Short exercise: In the listing that follows, count every line with the word "scene" in it and write only the total.
* start *
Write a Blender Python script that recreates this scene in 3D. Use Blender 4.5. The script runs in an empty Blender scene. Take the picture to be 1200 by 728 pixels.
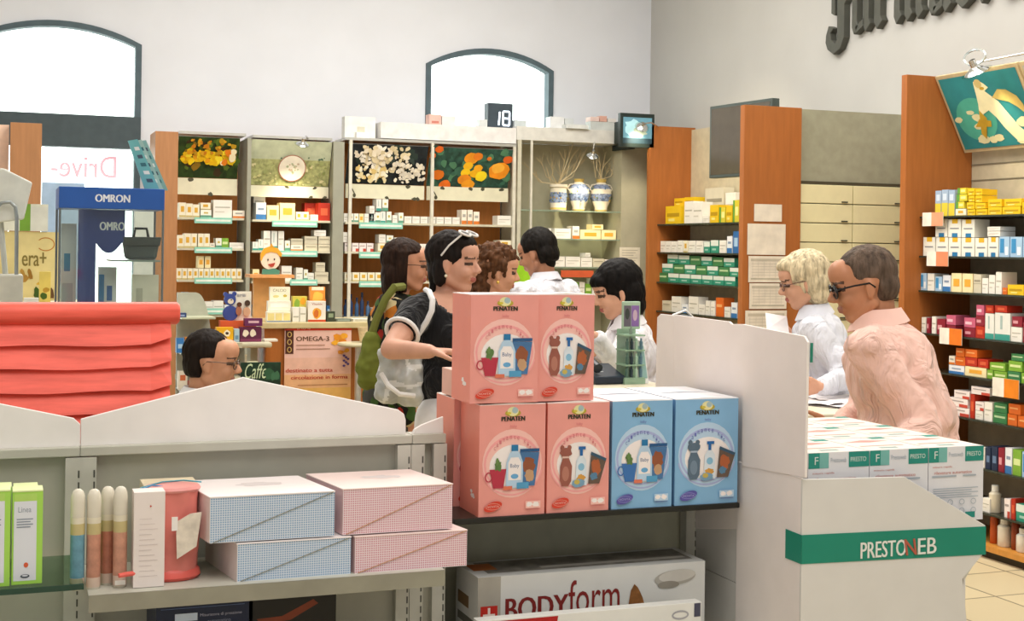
import bpy, bmesh, math, random
from mathutils import Vector, Matrix, noise
random.seed(7)
C = bpy.context.scene.collection
PI = math.pi
# ---------------------------------------------------------------- camera
F_PX, YAW, ROLL, CX, CY, CAMZ = 1600.0, math.radians(20.56), 0.014, 600.0, 292.0, 1.6
s_, c_ = math.sin(YAW), math.cos(YAW)
FW = Vector((s_, c_, 0)); R0 = Vector((c_, -s_, 0)); U0 = Vector((0, 0, 1))
RV = R0*math.cos(ROLL)+U0*math.sin(ROLL); UV = U0*math.cos(ROLL)-R0*math.sin(ROLL)
CAM = Vector((0, 0, CAMZ))
def ray(u, v): return FW + RV*((u-CX)/F_PX) - UV*((v-CY)/F_PX)
def PY(u, v, Y): r = ray(u, v); return CAM + r*(Y/r.y)
def PX(u, v, X): r = ray(u, v); return CAM + r*(X/r.x)
def PZ(u, v, Z): r = ray(u, v); return CAM + r*((Z-CAMZ)/r.z)
def PD(u, v, d): return CAM + ray(u, v)*d
cd = bpy.data.cameras.new('camera'); cam = bpy.data.objects.new('camera', cd); C.objects.link(cam)
cam.location = CAM
cam.matrix_world = Matrix.Translation(CAM) @ Matrix((RV, UV, -FW)).transposed().to_4x4()
cd.sensor_width = 36; cd.lens = F_PX/1200*36; cd.shift_y = -(364-CY)/1200
cd.clip_start = .05
bpy.context.scene.camera = cam
# ---------------------------------------------------------------- materials
def lin(h):
    if isinstance(h, (tuple, list)): return tuple(h)
    h = h.lstrip('#'); o = []
    for i in (0, 2, 4):
        x = int(h[i:i+2], 16)/255; o.append(x/12.92 if x <= .04045 else ((x+.055)/1.055)**2.4)
    return tuple(o)
_M = {}
def mat(hexc, rough=.6, metal=0, var=.06, scale=14, kind='', spec=.35, emit=0, alpha=1, trans=0):
    key = (hexc, rough, metal, var, scale, kind, spec, emit, alpha, trans)
    if key in _M: return _M[key]
    m = bpy.data.materials.new('surface_%s' % str(hexc).strip('#')); m.use_nodes = True
    nt = m.node_tree; b = nt.nodes['Principled BSDF']; col = lin(hexc)
    b.inputs['Roughness'].default_value = rough; b.inputs['Metallic'].default_value = metal
    b.inputs['Specular IOR Level'].default_value = spec
    tc = nt.nodes.new('ShaderNodeTexCoord')
    L = nt.links.new
    def noise_mix(a, bb, sc, vec=None, detail=3, lo=.3, hi=.7):
        n = nt.nodes.new('ShaderNodeTexNoise'); n.inputs['Scale'].default_value = sc; n.inputs['Detail'].default_value = detail
        mp = nt.nodes.new('ShaderNodeMapping'); L(tc.outputs['Object'], mp.inputs[0])
        if vec: mp.inputs['Scale'].default_value = vec
        L(mp.outputs[0], n.inputs['Vector'])
        r = nt.nodes.new('ShaderNodeMapRange'); r.inputs[1].default_value = lo; r.inputs[2].default_value = hi; L(n.outputs[0], r.inputs[0])
        x = nt.nodes.new('ShaderNodeMix'); x.data_type = 'RGBA'; x.inputs[6].default_value = (*a, 1); x.inputs[7].default_value = (*bb, 1)
        L(r.outputs[0], x.inputs[0]); return x.outputs[2]
    dk = tuple(v*(1-var*2) for v in col); lt = tuple(min(1, v*(1+var)) for v in col)
    if kind == 'wood':
        out = noise_mix(tuple(v*.90 for v in col), tuple(min(1, v*1.07) for v in col), 9, (5, 5, .5), 5)
        L(out, b.inputs['Base Color'])
    elif kind == 'gingham':
        sx = nt.nodes.new('ShaderNodeSeparateXYZ'); L(tc.outputs['Object'], sx.inputs[0]); st = []
        for ax in (0, 2):
            a = nt.nodes.new('ShaderNodeMath'); a.operation = 'MULTIPLY'; a.inputs[1].default_value = 1/.0042; L(sx.outputs[ax], a.inputs[0])
            f = nt.nodes.new('ShaderNodeMath'); f.operation = 'FRACT'; L(a.outputs[0], f.inputs[0])
            g = nt.nodes.new('ShaderNodeMath'); g.operation = 'LESS_THAN'; g.inputs[1].default_value = .36; L(f.outputs[0], g.inputs[0]); st.append(g)
        ad = nt.nodes.new('ShaderNodeMath'); ad.operation = 'MAXIMUM'; L(st[0].outputs[0], ad.inputs[0]); L(st[1].outputs[0], ad.inputs[1])
        x = nt.nodes.new('ShaderNodeMix'); x.data_type = 'RGBA'; L(ad.outputs[0], x.inputs[0])
        x.inputs[6].default_value = (*col, 1); x.inputs[7].default_value = (*tuple(v*.35+.62 for v in col), 1); L(x.outputs[2], b.inputs['Base Color'])
    elif kind == 'tile':
        br = nt.nodes.new('ShaderNodeTexBrick'); br.offset = 0; L(tc.outputs['Object'], br.inputs['Vector'])
        br.inputs['Scale'].default_value = 1; br.inputs['Brick Width'].default_value = .4; br.inputs['Row Height'].default_value = .4; br.inputs['Mortar Size'].default_value = .006
        br.inputs['Color1'].default_value = (*col, 1); br.inputs['Color2'].default_value = (*dk, 1); br.inputs['Mortar'].default_value = (*tuple(v*.35 for v in col), 1)
        L(br.outputs[0], b.inputs['Base Color'])
    elif kind == 'streak':   # moulded plastic with brushed streaks along x
        L(noise_mix(tuple(v*.82 for v in col), tuple(min(1, v*1.12+.02) for v in col), 7, (1, 5, 9), 4), b.inputs['Base Color'])
    elif kind == 'hair':
        hn = noise_mix(tuple(v*.45 for v in col), tuple(min(1, v*1.35) for v in col), 70, (1, 1, .22), 4); L(hn, b.inputs['Base Color'])
        bp = nt.nodes.new('ShaderNodeBump'); bp.inputs['Strength'].default_value = .9; bp.inputs['Distance'].default_value = .01; rb = nt.nodes.new('ShaderNodeRGBToBW'); L(hn, rb.inputs[0]); mm = nt.nodes.new('ShaderNodeMath'); mm.operation = 'MULTIPLY'; mm.inputs[1].default_value = .5/max(.02, max(col)); L(rb.outputs[0], mm.inputs[0]); L(mm.outputs[0], bp.inputs['Height']); L(bp.outputs[0], b.inputs['Normal'])
    elif kind == 'cloth':
        out = noise_mix(dk, lt, scale); L(out, b.inputs['Base Color']); b.inputs['Sheen Weight'].default_value = .2
        wn = nt.nodes.new('ShaderNodeTexNoise'); wn.inputs['Scale'].default_value = 9; wn.inputs['Detail'].default_value = 3; wn.inputs['Distortion'].default_value = 1.6; mp2 = nt.nodes.new('ShaderNodeMapping'); mp2.inputs['Rotation'].default_value = (.5, .4, .3); mp2.inputs['Scale'].default_value = (1, 1.6, .55); L(tc.outputs['Object'], mp2.inputs[0]); L(mp2.outputs[0], wn.inputs['Vector'])
        bp = nt.nodes.new('ShaderNodeBump'); bp.inputs['Strength'].default_value = 1; bp.inputs['Distance'].default_value = .035; L(wn.outputs[0], bp.inputs['Height']); L(bp.outputs[0], b.inputs['Normal'])
    elif kind == 'floral':
        v = nt.nodes.new('ShaderNodeTexVoronoi'); v.inputs['Scale'].default_value = 22; L(tc.outputs['Object'], v.inputs['Vector'])
        r = nt.nodes.new('ShaderNodeValToRGB'); sp = nt.nodes.new('ShaderNodeSeparateColor'); L(v.outputs['Color'], sp.inputs[0]); L(sp.outputs[0], r.inputs[0])
        r.color_ramp.interpolation = 'CONSTANT'; el = r.color_ramp.elements; el[0].color = (*lin('20221c'), 1); el[1].position = .3; el[1].color = (*lin('a02c22'), 1)
        for p, h in ((.48, '3f5a2a'), (.66, 'c9b78a'), (.76, '1c1c1a'), (.9, 'b8702c')):
            e = el.new(p); e.color = (*lin(h), 1)
        L(r.outputs[0], b.inputs['Base Color'])
    else:
        L(noise_mix(dk, lt, scale), b.inputs['Base Color'])
    if emit:
        b.inputs['Emission Color'].default_value = (*col, 1); b.inputs['Emission Strength'].default_value = emit
    if alpha < 1: b.inputs['Alpha'].default_value = alpha
    if kind == 'glass':
        nt.nodes.remove(b); o = nt.nodes['Material Output']
        g = nt.nodes.new('ShaderNodeBsdfGlossy'); g.inputs['Roughness'].default_value = .04
        t = nt.nodes.new('ShaderNodeBsdfTransparent'); t.inputs[0].default_value = (*col, 1)
        x = nt.nodes.new('ShaderNodeMixShader'); x.inputs[0].default_value = .04
        L(t.outputs[0], x.inputs[1]); L(g.outputs[0], x.inputs[2]); L(x.outputs[0], o.inputs[0])
    _M[key] = m; return m
GLASS = mat('f1f5f1', kind='glass'); GLASSG = mat('cfe0d4', kind='glass')
# ---------------------------------------------------------------- mesh builder
class MB:
    def __init__(s): s.v = []; s.f = []; s.i = []; s.m = []
    def mi(s, m):
        if isinstance(m, str): m = mat(m)
        if m not in s.m: s.m.append(m)
        return s.m.index(m)
    def add(s, vs, fs, m):
        b = len(s.v); k = s.mi(m); s.v += [tuple(x) for x in vs]
        s.f += [tuple(b+j for j in f) for f in fs]; s.i += [k]*len(fs); return s
    def box(s, x0, x1, y0, y1, z0, z1, m, M=None):
        vs = [Vector((x, y, z)) for x in (x0, x1) for y in (y0, y1) for z in (z0, z1)]
        if M: vs = [M @ v for v in vs]
        return s.add(vs, [(0, 1, 3, 2), (4, 6, 7, 5), (0, 4, 5, 1), (2, 3, 7, 6), (0, 2, 6, 4), (1, 5, 7, 3)], m)
    def prism(s, pts, d, m):      # pts: 3D loop, extruded by vector d
        n = len(pts); d = Vector(d); p = [Vector(x) for x in pts]
        return s.add(p+[x+d for x in p], [tuple(range(n))[::-1], tuple(range(n, 2*n))]+[(i, (i+1) % n, n+(i+1) % n, n+i) for i in range(n)], m)
    def tube(s, pts, r, m, seg=8, close=False):
        P = [Vector(p) for p in pts]; R = r if isinstance(r, (list, tuple)) else [r]*len(P); vs = []; fs = []; n = len(P)
        up = None
        for i, p in enumerate(P):
            t = (P[(i+1) % n]-P[i-1]) if close else (P[min(i+1, n-1)]-P[max(i-1, 0)])
            t.normalize()
            if up is None: up = t.orthogonal().normalized()
            up = (up-t*up.dot(t)); up = up.normalized() if up.length > 1e-6 else t.orthogonal().normalized()
            w = t.cross(up)
            for k in range(seg):
                a = 2*PI*k/seg; vs.append(p+(up*math.cos(a)+w*math.sin(a))*R[i])
        for i in range(n if close else n-1):
            for k in range(seg):
                j = (i+1) % n; fs.append((i*seg+k, i*seg+(k+1) % seg, j*seg+(k+1) % seg, j*seg+k))
        if not close: fs += [tuple(range(seg))[::-1], tuple((n-1)*seg+k for k in range(seg))]
        return s.add(vs, fs, m)
    def lathe(s, prof, m, seg=20, at=(0, 0, 0), sy=1):   # prof: (r, z) from bottom up, m: material or list per ring
        vs = []; n = len(prof); A = Vector(at)
        for r, z in prof:
            for k in range(seg):
                a = 2*PI*k/seg; vs.append(A+Vector((r*math.cos(a), r*math.sin(a)*sy, z)))
        ms = m if isinstance(m, list) else [m]*(n-1); b = len(s.v); s.v += [tuple(x) for x in vs]
        for i in range(n-1):
            for k in range(seg):
                s.f.append((b+i*seg+k, b+i*seg+(k+1) % seg, b+(i+1)*seg+(k+1) % seg, b+(i+1)*seg+k)); s.i.append(s.mi(ms[i]))
        s.f.append(tuple(b+k for k in range(seg))[::-1]); s.i.append(s.mi(ms[0]))
        s.f.append(tuple(b+(n-1)*seg+k for k in range(seg))); s.i.append(s.mi(ms[-1])); return s
    def ball(s, c, r, m, seg=12, rings=8):
        c = Vector(c); r = (r, r, r) if not isinstance(r, (tuple, list)) else r
        prof = [(math.sin(PI*i/rings), -math.cos(PI*i/rings)) for i in range(rings+1)]
        vs = []; 
        for a, z in prof:
            for k in range(seg):
                t = 2*PI*k/seg; vs.append(c+Vector((a*math.cos(t)*r[0], a*math.sin(t)*r[1], z*r[2])))
        fs = [(i*seg+k, i*seg+(k+1) % seg, (i+1)*seg+(k+1) % seg, (i+1)*seg+k) for i in range(rings) for k in range(seg)]
        return s.add(vs, fs, m)
    def build(s, name, parent=None, loc=None, rz=0, smooth=False, bevel=0, rot=None):
        me = bpy.data.meshes.new(name); me.from_pydata(s.v, [], s.f)
        for m in s.m: me.materials.append(m)
        me.polygons.foreach_set('material_index', s.i)
        if smooth: me.polygons.foreach_set('use_smooth', [True]*len(s.f))
        me.update()
        o = bpy.data.objects.new(name, me); C.objects.link(o)
        if loc is not None: o.location = loc
        o.rotation_euler = rot if rot else (0, 0, rz)
        if parent: o.parent = parent
        if bevel:
            b = o.modifiers.new('edge', 'BEVEL'); b.width = bevel; b.segments = 2; b.limit_method = 'ANGLE'; b.angle_limit = .6
        if smooth and hasattr(me, 'set_sharp_from_angle'): me.set_sharp_from_angle(angle=.7)
        return o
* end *
Task response: 3